Will MLB take the necessary steps with PEDs?
Jun 5, 2013, 5:43 PM | Updated: Jun 6, 2013, 1:17 pm

By Michael Grey
How clean do you want to be?
In the wake of the latest PED scandal involving A-Rod, Ryan Braun and allegedly Seattle’s own Jesus Montero, MLB has some serious soul searching to do.
![]() Bud Selig |
How clean does Major League Baseball want to be? Commissioner Bud Selig will tell you, repeatedly, that MLB needs a stronger drug testing policy and that he is in favor of doing whatever it takes to accomplish that.
Unfortunately, that is where the real talk stops and the ether begins. It’s not a secret that the steroid era of baseball, while now considered a black mark on the history of the game, was a boon to the sport. A lot of folks in the league knew what was going on, knew it was helping the sport and chose to do what was right … for TV ratings.
That time in the game created the culture that you have today and it’s obviously not under control. So what is MLB to do? Will it actually take the harsh steps necessary to drum PEDs out of the game? Will we live to see the Major Leagues ex-communicating its star players when they are found to have violated? Will it send a clear message that the upside of cheating is nowhere near as bad as what waits for you on the other side of a dirty test?
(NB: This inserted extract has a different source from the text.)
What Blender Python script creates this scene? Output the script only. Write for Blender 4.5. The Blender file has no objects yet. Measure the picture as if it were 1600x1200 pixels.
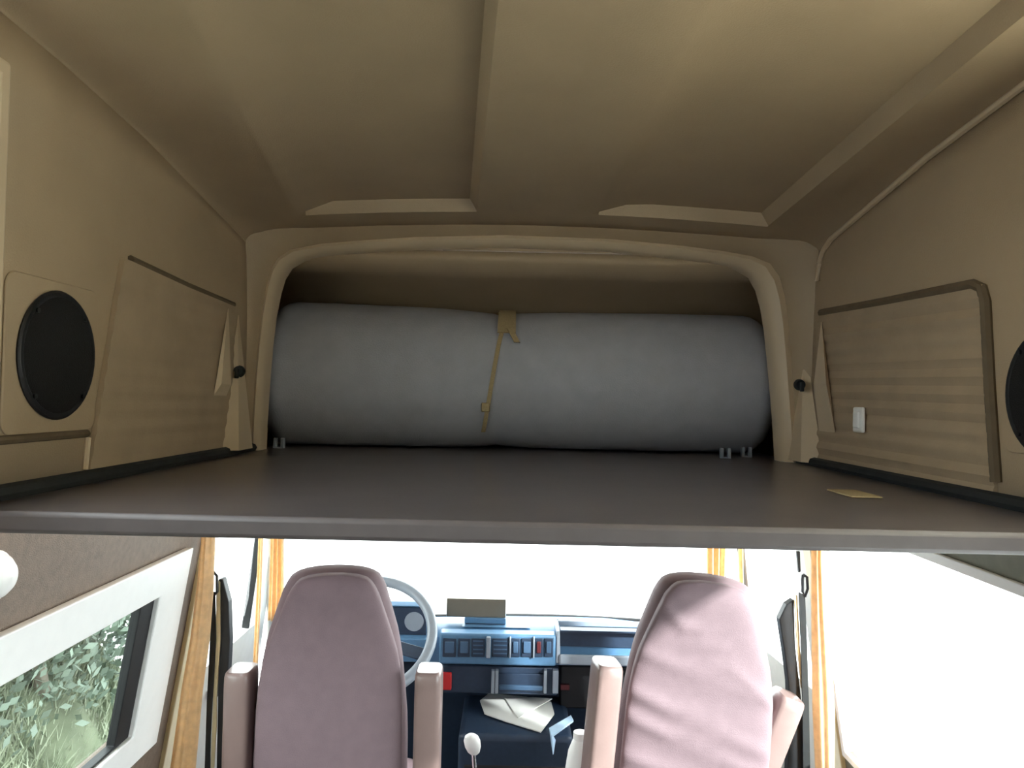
import bpy, bmesh, math, random
from mathutils import Vector, Matrix
random.seed(7)
SC = bpy.context.scene
C = SC.collection
PI = math.pi
R = math.radians
ZC = 1.75                      # eye height above the van floor

# ------------------------------------------------------------------ camera
F = 1200.0
cam_d = bpy.data.cameras.new('camera'); cam = bpy.data.objects.new('camera', cam_d); C.objects.link(cam)
cam_d.sensor_fit = 'HORIZONTAL'; cam_d.sensor_width = 36.0; cam_d.lens = 36.0 * F / 1600.0
cam_d.clip_start = 0.02; cam_d.clip_end = 500
CM = (Matrix.Rotation(R(90 + 1.15), 4, 'X') @ Matrix.Rotation(R(1.25), 4, 'Z'))
CM.translation = Vector((0, 0, ZC))
cam.matrix_world = CM
SC.camera = cam

def ray(px, py):
    return (CM.to_3x3() @ Vector(((px - 800) / F, -(py - 600) / F, -1.0)))
def PY(px, py, y):             # the point of the van at depth y seen at (px, py)
    d = ray(px, py); return Vector((0, 0, ZC)) + d * (y / d.y)
def PX(px, py, x):
    d = ray(px, py); return Vector((0, 0, ZC)) + d * (x / d.x)
def PZ(px, py, z):
    d = ray(px, py); return Vector((0, 0, ZC)) + d * ((z - ZC) / d.z)

# ------------------------------------------------------------------ materials
def lin(c):
    return tuple(((v / 255) / 12.92 if v / 255 <= .04045 else ((v / 255 + .055) / 1.055) ** 2.4) for v in c) + (1,)
def mat(name, rgb, rough=.6, metal=0., var=.12, scale=30., bump=0., bscale=200., spec=.5, trans=0., coat=0.):
    m = bpy.data.materials.new(name); m.use_nodes = True
    nt = m.node_tree; b = nt.nodes['Principled BSDF']
    c = lin(rgb)
    tc = nt.nodes.new('ShaderNodeTexCoord')
    n = nt.nodes.new('ShaderNodeTexNoise'); n.inputs['Scale'].default_value = scale; n.inputs['Detail'].default_value = 4
    nt.links.new(tc.outputs['Object'], n.inputs['Vector'])
    rp = nt.nodes.new('ShaderNodeValToRGB')
    rp.color_ramp.elements[0].position = .3; rp.color_ramp.elements[1].position = .7
    rp.color_ramp.elements[0].color = tuple(v * (1 - var) for v in c[:3]) + (1,)
    rp.color_ramp.elements[1].color = tuple(min(1, v * (1 + var)) for v in c[:3]) + (1,)
    nt.links.new(n.outputs['Fac'], rp.inputs['Fac']); nt.links.new(rp.outputs['Color'], b.inputs['Base Color'])
    b.inputs['Roughness'].default_value = rough; b.inputs['Metallic'].default_value = metal
    b.inputs['Specular IOR Level'].default_value = spec
    if coat: b.inputs['Coat Weight'].default_value = coat
    if bump:
        n2 = nt.nodes.new('ShaderNodeTexNoise'); n2.inputs['Scale'].default_value = bscale; n2.inputs['Detail'].default_value = 3
        nt.links.new(tc.outputs['Object'], n2.inputs['Vector'])
        bp = nt.nodes.new('ShaderNodeBump'); bp.inputs['Strength'].default_value = bump; bp.inputs['Distance'].default_value = .004
        nt.links.new(n2.outputs['Fac'], bp.inputs['Height']); nt.links.new(bp.outputs['Normal'], b.inputs['Normal'])
    if trans:
        tr = nt.nodes.new('ShaderNodeBsdfTranslucent'); nt.links.new(rp.outputs['Color'], tr.inputs['Color'])
        mx = nt.nodes.new('ShaderNodeMixShader'); mx.inputs[0].default_value = trans
        out = nt.nodes['Material Output']
        nt.links.new(b.outputs[0], mx.inputs[1]); nt.links.new(tr.outputs[0], mx.inputs[2]); nt.links.new(mx.outputs[0], out.inputs[0])
    return m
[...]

Or will they continue to rattle the sabre while players like Melky Cabrera, who are caught cheating, get a deal worth $16 million or more the very next season? For what it’s worth, Cabrera feels just terrible about cheating, though I am guessing not bad enough to give any of that money back.
Of course no player would (or should) offer up his salary back. They are simply playing within the rules and policies of the day in MLB, and until those change, nothing else will.
The question is whether or not MLB really wants to clean up baseball at the risk of eliminating some of its most popular players or if it would rather continue to stumble forward from scandal to scandal simply treading water in a sea of excuses.